What needs to be done =>
Below are entries. Reproduce exactly the lines between the line holding "Build this scene" and the line holding "from mathutils.geometry import", inclusive, and only those.

Records supplied =>
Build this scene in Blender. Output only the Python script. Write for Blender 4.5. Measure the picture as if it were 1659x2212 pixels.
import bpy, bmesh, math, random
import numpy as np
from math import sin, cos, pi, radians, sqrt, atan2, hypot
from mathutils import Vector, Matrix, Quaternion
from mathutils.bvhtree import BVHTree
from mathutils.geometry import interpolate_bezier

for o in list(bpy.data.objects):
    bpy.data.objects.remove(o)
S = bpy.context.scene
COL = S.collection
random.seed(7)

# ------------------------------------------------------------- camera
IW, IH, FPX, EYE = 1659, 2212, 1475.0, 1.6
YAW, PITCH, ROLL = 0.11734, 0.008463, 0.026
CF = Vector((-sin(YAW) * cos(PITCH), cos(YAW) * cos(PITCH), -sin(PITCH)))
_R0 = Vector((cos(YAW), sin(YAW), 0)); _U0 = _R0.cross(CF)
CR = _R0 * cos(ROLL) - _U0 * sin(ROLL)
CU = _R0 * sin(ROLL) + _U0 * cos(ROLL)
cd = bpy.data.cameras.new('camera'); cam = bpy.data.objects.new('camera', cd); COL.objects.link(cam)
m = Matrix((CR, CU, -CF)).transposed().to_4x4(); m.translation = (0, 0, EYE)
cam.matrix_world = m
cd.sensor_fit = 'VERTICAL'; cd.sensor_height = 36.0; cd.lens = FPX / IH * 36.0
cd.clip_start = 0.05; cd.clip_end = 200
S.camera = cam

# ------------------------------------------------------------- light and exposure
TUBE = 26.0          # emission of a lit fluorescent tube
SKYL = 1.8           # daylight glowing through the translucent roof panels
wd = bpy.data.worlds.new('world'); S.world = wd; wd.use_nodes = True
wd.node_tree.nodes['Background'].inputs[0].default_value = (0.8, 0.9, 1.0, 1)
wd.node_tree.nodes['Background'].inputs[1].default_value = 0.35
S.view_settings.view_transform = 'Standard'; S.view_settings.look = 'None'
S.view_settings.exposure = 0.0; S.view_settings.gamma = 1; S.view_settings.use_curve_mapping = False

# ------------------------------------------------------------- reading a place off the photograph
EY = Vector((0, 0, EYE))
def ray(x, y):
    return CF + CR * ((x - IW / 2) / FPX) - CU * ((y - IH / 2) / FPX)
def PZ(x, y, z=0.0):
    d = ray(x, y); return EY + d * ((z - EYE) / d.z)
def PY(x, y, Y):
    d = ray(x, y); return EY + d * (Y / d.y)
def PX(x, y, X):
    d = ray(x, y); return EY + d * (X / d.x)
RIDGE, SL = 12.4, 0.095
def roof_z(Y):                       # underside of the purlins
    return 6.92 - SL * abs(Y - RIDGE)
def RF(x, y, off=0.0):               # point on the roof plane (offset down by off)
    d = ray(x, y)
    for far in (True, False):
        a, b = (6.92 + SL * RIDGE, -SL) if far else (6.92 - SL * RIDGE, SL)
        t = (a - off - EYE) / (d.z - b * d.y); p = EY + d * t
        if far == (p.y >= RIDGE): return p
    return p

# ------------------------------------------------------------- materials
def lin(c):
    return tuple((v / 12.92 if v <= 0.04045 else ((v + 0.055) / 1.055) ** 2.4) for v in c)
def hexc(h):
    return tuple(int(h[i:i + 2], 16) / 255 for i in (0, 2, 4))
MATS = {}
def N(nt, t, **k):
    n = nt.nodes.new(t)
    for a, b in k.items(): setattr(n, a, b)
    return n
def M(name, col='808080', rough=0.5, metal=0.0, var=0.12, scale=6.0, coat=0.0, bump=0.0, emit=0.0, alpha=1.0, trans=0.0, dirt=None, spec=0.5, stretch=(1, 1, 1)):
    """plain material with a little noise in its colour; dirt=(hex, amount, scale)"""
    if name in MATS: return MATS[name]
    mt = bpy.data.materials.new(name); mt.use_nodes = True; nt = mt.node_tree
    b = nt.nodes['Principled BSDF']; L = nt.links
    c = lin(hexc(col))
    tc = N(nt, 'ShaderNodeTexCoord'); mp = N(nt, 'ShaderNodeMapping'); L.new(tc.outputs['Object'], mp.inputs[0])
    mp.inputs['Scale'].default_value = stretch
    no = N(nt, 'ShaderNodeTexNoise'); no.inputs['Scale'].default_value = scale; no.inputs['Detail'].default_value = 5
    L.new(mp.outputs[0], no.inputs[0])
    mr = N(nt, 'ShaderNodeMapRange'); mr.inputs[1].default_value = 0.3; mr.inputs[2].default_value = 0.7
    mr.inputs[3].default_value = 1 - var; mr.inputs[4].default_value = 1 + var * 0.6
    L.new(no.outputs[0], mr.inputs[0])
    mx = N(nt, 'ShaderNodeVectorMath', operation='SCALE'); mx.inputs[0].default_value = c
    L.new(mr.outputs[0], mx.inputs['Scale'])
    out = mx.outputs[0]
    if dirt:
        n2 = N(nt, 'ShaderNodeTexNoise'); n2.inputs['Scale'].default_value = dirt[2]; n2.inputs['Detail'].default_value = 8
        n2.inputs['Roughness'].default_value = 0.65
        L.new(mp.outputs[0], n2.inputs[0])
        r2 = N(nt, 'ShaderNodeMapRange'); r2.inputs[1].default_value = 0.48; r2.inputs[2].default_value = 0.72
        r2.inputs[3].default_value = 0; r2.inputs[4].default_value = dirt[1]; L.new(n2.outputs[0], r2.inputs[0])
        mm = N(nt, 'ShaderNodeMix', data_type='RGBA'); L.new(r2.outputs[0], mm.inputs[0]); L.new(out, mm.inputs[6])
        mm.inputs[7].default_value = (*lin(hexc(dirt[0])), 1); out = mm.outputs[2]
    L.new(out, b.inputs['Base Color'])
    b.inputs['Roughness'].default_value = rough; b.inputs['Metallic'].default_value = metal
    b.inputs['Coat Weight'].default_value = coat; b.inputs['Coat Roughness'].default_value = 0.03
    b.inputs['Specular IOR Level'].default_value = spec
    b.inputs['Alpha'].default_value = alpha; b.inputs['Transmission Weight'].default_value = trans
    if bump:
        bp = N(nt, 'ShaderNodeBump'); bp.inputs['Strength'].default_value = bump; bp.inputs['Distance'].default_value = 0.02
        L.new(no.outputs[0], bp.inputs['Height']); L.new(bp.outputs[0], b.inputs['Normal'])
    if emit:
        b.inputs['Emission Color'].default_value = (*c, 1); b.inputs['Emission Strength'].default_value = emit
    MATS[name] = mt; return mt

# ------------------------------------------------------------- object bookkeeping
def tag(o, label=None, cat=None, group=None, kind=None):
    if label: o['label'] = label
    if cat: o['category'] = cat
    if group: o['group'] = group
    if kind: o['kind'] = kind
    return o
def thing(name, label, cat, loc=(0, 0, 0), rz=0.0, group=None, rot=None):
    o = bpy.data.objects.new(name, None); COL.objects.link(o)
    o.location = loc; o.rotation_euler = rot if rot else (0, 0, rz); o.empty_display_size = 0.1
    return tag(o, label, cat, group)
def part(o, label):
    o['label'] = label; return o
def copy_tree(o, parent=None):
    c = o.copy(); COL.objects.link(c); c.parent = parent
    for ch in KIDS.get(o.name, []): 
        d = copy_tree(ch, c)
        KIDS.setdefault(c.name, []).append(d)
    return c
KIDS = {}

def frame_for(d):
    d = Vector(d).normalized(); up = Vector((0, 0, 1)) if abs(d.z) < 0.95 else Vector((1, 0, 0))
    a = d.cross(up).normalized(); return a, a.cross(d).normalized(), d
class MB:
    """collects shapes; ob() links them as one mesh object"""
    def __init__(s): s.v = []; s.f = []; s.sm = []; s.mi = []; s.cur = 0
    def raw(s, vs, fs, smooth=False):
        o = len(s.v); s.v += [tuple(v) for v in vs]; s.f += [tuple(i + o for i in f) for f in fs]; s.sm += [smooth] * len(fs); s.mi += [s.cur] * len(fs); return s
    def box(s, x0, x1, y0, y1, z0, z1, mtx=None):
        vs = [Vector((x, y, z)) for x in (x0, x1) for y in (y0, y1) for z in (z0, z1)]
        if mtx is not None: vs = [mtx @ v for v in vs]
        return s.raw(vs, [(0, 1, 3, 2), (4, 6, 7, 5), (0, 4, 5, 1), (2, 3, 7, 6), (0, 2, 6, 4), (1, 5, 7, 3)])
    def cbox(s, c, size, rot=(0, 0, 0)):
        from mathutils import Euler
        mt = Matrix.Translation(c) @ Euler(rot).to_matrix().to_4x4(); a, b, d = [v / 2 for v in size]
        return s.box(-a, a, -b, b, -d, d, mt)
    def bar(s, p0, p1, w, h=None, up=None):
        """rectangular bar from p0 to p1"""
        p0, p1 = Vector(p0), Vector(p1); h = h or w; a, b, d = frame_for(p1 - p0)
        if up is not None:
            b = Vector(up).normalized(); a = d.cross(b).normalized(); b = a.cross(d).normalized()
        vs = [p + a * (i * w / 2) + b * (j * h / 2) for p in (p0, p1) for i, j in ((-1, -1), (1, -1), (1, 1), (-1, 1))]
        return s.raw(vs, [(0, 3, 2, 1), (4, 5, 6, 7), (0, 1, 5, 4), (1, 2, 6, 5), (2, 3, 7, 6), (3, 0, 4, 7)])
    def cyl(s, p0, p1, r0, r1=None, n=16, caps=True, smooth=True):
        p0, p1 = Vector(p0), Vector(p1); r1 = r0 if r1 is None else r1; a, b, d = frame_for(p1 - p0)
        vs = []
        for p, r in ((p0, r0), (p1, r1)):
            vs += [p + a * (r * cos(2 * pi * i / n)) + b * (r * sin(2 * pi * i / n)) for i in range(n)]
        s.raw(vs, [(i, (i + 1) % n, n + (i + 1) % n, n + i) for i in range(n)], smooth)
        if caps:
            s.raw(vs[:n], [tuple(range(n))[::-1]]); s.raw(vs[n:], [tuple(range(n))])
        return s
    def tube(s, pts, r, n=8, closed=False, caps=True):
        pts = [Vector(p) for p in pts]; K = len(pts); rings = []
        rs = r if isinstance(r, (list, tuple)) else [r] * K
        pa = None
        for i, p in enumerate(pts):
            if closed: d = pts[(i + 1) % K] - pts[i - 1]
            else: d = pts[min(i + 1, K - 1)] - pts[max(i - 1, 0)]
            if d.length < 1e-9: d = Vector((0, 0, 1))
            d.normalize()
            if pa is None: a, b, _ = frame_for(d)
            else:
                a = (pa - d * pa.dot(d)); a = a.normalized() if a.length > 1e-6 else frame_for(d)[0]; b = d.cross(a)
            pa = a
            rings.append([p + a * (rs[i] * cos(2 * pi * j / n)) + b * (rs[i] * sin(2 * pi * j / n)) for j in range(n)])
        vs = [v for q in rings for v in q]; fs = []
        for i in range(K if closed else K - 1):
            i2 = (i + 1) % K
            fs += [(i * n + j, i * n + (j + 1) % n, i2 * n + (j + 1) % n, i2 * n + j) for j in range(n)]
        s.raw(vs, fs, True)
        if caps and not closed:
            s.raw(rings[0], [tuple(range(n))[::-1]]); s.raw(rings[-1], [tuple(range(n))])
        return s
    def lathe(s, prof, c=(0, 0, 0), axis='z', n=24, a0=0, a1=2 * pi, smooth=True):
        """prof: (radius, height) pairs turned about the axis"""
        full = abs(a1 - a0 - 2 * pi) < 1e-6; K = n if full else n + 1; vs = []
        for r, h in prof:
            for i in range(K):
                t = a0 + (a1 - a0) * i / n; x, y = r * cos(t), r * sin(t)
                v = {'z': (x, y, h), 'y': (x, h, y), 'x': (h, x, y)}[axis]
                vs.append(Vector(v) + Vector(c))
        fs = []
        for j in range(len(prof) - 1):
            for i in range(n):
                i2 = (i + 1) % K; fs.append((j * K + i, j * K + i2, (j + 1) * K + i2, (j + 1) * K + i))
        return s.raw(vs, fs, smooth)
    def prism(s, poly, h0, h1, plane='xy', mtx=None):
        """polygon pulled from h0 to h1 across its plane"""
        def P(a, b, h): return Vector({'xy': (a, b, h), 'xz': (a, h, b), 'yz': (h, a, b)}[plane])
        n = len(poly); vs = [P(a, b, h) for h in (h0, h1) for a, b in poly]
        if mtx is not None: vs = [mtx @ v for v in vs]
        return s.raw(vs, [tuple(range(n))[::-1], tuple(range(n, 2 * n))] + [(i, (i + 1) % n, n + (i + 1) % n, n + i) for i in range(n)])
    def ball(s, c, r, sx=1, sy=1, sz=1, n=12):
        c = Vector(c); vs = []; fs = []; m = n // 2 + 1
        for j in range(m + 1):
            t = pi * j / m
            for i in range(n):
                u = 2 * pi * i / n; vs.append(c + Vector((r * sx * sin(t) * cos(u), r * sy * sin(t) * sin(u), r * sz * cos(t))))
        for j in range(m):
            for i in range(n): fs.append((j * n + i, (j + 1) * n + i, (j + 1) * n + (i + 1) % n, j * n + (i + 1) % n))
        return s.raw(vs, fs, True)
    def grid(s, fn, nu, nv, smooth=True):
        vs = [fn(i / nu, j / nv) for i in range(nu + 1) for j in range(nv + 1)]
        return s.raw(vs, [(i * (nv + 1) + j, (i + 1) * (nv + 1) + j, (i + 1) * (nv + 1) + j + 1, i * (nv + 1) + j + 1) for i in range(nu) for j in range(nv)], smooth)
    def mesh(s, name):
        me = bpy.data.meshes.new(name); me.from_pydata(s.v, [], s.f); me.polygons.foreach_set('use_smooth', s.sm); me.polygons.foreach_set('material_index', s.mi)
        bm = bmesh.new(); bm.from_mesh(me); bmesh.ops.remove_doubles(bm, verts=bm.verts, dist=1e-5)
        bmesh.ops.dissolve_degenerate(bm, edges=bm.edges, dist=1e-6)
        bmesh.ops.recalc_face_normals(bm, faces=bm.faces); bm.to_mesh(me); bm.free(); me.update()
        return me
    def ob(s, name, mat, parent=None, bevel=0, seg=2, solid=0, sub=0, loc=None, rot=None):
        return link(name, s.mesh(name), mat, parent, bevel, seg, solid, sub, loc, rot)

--

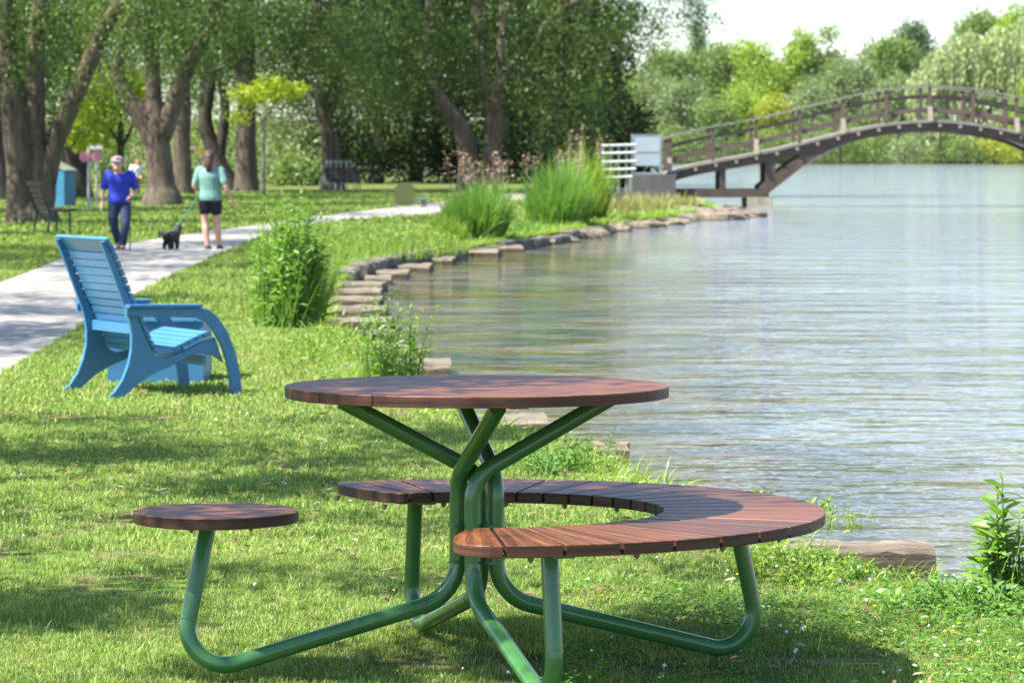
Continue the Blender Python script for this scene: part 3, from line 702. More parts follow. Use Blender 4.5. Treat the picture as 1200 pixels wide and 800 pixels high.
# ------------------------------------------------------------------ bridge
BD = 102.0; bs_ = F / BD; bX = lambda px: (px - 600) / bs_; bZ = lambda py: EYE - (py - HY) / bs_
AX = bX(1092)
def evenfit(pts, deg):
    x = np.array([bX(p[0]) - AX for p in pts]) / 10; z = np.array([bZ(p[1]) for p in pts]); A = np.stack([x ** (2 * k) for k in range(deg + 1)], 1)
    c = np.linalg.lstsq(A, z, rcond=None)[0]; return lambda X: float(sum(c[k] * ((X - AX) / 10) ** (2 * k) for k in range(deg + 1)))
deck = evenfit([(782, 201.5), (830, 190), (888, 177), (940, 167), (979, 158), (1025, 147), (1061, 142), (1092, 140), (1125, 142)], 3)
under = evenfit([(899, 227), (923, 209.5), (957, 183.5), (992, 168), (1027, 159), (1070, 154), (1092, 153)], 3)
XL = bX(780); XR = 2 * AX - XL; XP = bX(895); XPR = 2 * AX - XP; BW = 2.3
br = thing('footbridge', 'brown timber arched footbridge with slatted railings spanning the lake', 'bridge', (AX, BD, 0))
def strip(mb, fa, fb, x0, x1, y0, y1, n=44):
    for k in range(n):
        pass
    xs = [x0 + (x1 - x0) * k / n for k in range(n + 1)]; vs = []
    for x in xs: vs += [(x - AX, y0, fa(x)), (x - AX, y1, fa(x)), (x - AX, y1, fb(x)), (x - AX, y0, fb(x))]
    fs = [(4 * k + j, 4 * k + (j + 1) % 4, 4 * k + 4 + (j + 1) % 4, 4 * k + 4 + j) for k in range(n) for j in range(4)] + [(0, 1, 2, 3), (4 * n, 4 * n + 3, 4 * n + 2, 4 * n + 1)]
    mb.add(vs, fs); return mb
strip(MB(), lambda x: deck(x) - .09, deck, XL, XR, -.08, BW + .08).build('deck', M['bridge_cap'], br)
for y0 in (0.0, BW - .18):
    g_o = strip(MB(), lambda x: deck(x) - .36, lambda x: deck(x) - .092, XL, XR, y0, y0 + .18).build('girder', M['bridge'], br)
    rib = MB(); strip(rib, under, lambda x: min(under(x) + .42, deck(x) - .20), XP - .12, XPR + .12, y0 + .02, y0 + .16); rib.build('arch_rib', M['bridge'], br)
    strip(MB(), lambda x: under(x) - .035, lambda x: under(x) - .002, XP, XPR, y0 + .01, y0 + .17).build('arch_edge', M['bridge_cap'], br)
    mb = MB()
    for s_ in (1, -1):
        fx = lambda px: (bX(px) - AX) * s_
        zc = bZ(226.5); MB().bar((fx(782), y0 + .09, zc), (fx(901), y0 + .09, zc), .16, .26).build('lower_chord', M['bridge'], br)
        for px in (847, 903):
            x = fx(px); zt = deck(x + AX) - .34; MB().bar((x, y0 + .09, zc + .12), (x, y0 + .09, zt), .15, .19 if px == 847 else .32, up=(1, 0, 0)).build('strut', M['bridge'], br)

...

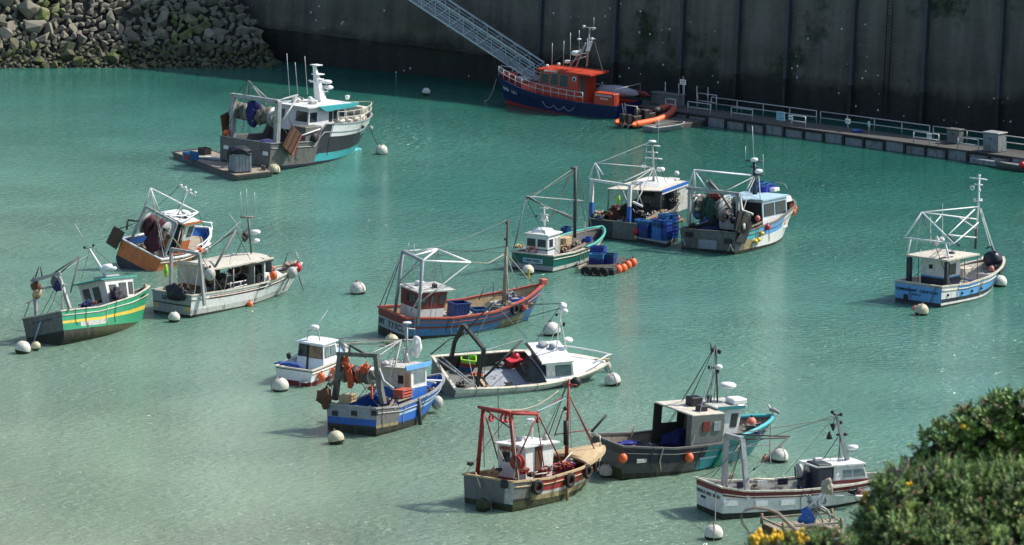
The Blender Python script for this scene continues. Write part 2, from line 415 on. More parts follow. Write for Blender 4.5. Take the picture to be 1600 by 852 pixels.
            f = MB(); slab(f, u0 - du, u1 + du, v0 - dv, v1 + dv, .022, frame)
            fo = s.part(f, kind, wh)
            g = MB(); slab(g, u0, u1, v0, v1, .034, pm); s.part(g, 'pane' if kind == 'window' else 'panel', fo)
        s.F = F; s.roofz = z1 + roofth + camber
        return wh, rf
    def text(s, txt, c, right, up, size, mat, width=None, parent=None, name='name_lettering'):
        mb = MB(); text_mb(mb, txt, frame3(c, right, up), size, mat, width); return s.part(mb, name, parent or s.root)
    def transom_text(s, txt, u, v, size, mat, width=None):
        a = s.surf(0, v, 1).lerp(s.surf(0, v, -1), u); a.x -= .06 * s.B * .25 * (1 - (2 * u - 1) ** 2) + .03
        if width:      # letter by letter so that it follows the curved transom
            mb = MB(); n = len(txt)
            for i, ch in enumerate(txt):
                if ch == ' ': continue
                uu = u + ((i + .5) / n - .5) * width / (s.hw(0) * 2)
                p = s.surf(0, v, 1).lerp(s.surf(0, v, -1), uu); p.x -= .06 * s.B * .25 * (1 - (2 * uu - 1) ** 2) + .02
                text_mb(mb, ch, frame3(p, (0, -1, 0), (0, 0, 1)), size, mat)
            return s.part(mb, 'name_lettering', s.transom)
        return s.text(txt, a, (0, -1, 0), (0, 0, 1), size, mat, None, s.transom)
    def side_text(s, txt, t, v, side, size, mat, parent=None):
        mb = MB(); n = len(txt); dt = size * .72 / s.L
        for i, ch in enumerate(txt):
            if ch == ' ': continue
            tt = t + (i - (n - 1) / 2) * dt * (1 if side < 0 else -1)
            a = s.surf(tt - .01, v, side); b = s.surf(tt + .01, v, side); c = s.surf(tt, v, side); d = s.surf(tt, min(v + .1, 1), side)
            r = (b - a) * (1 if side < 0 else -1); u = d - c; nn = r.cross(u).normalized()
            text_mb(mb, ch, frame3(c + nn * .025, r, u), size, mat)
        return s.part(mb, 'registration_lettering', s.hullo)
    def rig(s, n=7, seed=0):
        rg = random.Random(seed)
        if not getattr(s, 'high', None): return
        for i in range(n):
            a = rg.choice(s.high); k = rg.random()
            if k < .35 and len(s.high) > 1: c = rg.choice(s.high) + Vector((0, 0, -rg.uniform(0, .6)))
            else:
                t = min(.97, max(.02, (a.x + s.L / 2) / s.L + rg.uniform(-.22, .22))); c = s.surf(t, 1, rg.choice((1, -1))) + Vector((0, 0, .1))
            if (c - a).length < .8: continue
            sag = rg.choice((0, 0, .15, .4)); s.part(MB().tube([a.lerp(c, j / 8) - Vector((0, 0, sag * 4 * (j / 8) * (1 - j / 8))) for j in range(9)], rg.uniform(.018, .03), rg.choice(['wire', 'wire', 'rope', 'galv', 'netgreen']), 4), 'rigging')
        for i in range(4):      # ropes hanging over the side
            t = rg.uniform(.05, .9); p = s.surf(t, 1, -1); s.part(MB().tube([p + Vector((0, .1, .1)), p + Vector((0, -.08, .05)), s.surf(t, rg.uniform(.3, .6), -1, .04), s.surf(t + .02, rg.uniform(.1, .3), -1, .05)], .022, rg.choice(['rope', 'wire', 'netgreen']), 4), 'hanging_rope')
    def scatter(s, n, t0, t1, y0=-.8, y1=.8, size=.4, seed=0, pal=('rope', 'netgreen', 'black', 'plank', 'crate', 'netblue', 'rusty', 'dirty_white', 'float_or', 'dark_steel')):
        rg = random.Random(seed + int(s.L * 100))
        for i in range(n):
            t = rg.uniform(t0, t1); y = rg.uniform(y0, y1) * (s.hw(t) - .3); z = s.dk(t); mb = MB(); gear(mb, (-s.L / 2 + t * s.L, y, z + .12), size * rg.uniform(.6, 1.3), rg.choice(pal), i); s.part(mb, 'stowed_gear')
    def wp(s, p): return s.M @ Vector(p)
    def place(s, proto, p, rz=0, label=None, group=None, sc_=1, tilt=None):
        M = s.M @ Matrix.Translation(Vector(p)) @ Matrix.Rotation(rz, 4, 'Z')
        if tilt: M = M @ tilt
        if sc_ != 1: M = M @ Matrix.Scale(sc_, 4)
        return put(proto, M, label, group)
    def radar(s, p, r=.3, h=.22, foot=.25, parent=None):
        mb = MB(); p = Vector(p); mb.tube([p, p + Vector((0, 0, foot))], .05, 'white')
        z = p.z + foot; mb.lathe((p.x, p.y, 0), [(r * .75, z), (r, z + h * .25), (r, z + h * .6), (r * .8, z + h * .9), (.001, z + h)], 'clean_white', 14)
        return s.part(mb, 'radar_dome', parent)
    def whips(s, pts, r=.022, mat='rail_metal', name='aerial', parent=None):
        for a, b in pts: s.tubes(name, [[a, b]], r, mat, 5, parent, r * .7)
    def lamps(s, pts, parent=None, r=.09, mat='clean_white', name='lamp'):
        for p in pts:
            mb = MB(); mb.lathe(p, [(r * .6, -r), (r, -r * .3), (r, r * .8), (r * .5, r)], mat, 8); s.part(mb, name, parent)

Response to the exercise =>
Build this scene in Blender. Output only the Python script. Write for Blender 4.5. Measure the picture as if it were 1659x2212 pixels.
import bpy, bmesh, math, random
import numpy as np
from math import sin, cos, pi, radians, sqrt, atan2, hypot
from mathutils import Vector, Matrix, Quaternion
from mathutils.bvhtree import BVHTree
from mathutils.geometry import interpolate_bezier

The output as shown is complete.